DATA EXCERPT:
————————

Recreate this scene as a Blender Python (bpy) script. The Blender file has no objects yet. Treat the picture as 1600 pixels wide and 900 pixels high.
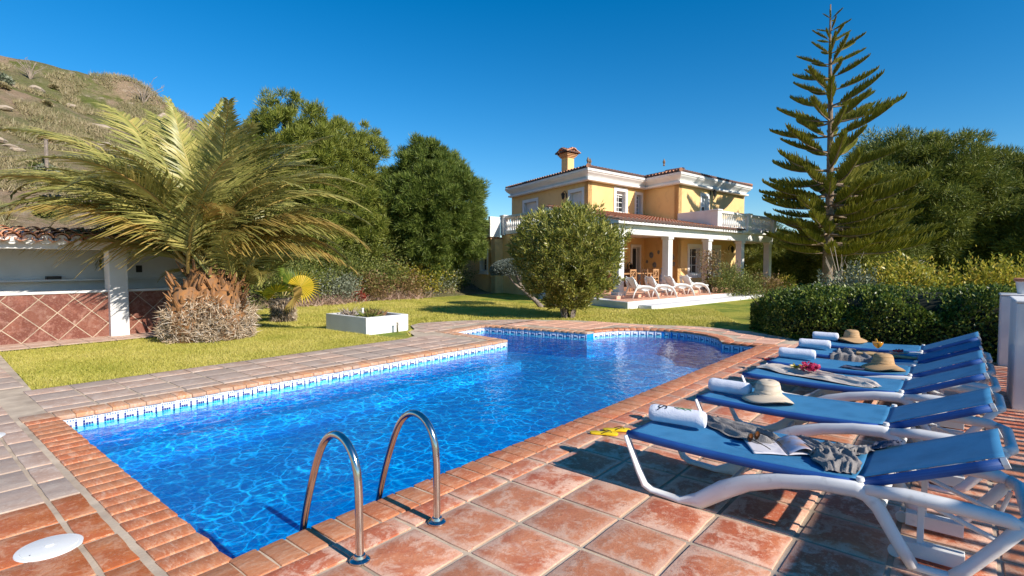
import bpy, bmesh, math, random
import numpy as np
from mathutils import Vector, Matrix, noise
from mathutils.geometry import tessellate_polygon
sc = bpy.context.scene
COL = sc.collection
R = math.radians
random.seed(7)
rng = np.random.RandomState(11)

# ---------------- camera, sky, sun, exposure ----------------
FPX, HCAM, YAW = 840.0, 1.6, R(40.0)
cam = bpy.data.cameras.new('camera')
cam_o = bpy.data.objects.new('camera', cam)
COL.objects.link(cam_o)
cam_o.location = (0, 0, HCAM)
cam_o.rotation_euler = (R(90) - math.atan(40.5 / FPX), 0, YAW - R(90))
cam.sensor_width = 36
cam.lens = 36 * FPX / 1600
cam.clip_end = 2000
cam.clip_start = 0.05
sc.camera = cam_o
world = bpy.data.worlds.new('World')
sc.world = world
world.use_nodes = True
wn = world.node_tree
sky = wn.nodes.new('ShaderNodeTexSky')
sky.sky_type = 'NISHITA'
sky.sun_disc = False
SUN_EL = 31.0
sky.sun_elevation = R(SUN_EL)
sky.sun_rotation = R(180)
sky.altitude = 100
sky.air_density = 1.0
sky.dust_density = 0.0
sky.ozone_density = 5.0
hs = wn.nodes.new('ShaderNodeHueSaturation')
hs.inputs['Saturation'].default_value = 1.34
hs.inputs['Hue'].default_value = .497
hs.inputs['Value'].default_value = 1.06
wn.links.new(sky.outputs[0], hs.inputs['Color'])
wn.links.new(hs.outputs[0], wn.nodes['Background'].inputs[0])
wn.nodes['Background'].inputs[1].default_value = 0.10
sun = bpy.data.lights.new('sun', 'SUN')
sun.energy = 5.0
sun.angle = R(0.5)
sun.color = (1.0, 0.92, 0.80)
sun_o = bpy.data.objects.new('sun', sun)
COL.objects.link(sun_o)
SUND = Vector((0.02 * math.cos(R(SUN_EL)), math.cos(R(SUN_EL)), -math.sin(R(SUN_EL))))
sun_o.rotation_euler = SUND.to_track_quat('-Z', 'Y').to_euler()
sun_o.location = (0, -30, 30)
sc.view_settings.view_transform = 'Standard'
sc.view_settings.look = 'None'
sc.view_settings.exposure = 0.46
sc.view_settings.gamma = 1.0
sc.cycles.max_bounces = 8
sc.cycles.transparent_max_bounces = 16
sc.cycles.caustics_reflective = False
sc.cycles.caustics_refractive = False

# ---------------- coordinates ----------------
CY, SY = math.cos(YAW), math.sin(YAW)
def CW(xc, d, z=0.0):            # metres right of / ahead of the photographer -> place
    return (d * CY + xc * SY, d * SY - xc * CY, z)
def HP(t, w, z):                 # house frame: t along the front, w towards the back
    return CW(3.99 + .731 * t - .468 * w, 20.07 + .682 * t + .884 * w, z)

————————

INSTRUCTIONS TO FOLLOW: Only lines belong in the copy: transcribe those from the start of the data through the line that contains "rng = np.random.RandomState(11)", and skip the pictures.

ANSWER TO THIS PROBLEM:
Recreate this scene as a Blender Python (bpy) script. The Blender file has no objects yet. Treat the picture as 1600 pixels wide and 900 pixels high.
import bpy, bmesh, math, random
import numpy as np
from mathutils import Vector, Matrix, noise
from mathutils.geometry import tessellate_polygon
sc = bpy.context.scene
COL = sc.collection
R = math.radians
random.seed(7)
rng = np.random.RandomState(11)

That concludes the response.